BURMA DEMOCRACY ACTIVIST PRAISE “PRINCIPLED” DECISION-MAKING

(Washington, DC) – The US Campaign for Burma today welcomed the cancellation of three major tours to Burma by the American Museum of Natural History (AMNH), Smithsonian Institution (Smithsonian Journeys), and Asia Society. Burma’s democracy movement, led by the world’s only incarcerated Nobel Peace Prize recipient Aung San Suu Kyi, has called for a boycott of tourism to Burma until there is a irreversible transition to democracy.

“These decisions represent principled reasoning,” said Aung Din, a former political prisoner from Burma and policy director with the US Campaign for Burma, who met with officials of AMNH last month.

“We’re grateful that such respected institutions took a fresh look at the situation in Burma and decided that it is not appropriate to travel to Burma right now.”

On August 30th, AMNH informed USCB of its intent to cancel its “Expedition to Burma” scheduled for October, 2004, three days after the Smithsonian Journeys cancelled its own trip. The Asia Society informed USCB of its decision in a letter dated August 12th.

Tourism is linked to human rights abuses and benefits Burma’s military regime in a number of ways.
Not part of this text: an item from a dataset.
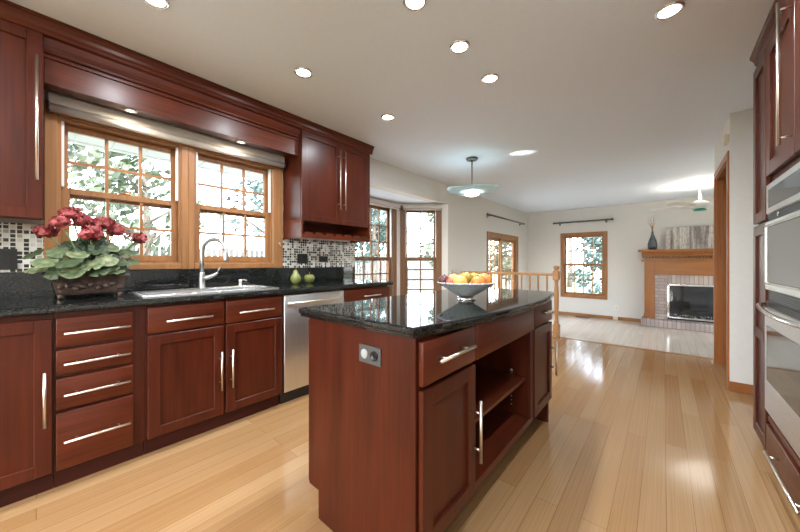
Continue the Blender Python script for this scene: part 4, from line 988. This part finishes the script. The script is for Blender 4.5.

First, the regime uses forced labor–a modern form of slavery–to develop its tourist infrastructure. The International Labor Organization reports that “the military treats the civilian population as an unlimited pool of unpaid forced laborers and servants at their disposal. The practice of forced labor is to encourage private investment in infrastructure development, public sector works and tourism projects.” As a result of the military regime’s use of forced labor, the ILO has called for international sanctions on Burma, the first time the organization has taken such action in its 80-year history.

Second, thousands of Burmese people have been forced from their homes to make way for tourism developments or as part of so-called “beautification” projects. These people are usually left without homes or shelter, so that tourists can “enjoy” the areas where they used to live. 


Third, Burma’s regime, desperate to get its hands on dollars, milks the tourism industry to maximize government intake. The country’s Minister of Hotels and Tourism, Major General Saw Lwin, admitted that the government receives about 12 per cent of the income even of private tourism services, while the military regime receives much larger sums from visa fees and government-controlled entities.

Many prominent individuals, organizations, and companies have joined the boycott of tourism to Burma, similarly to the 1980s boycott of South Africa’s apartheid government. According to the popular “Rough Guides” travel guide, “There are occasional instances where any benefits (from tourism) are overshadowed by the nature of the social and political climate. 


Apartheid South Africa was an example. Burma, with its brutal dictatorship, state control of the economy and forced labor used to build its tourist infrastructure, is another. As long as the military regime remains in power and elected National League for Democracy – requests that tourists do not visit, Rough Guides will not publish a guide to the country.”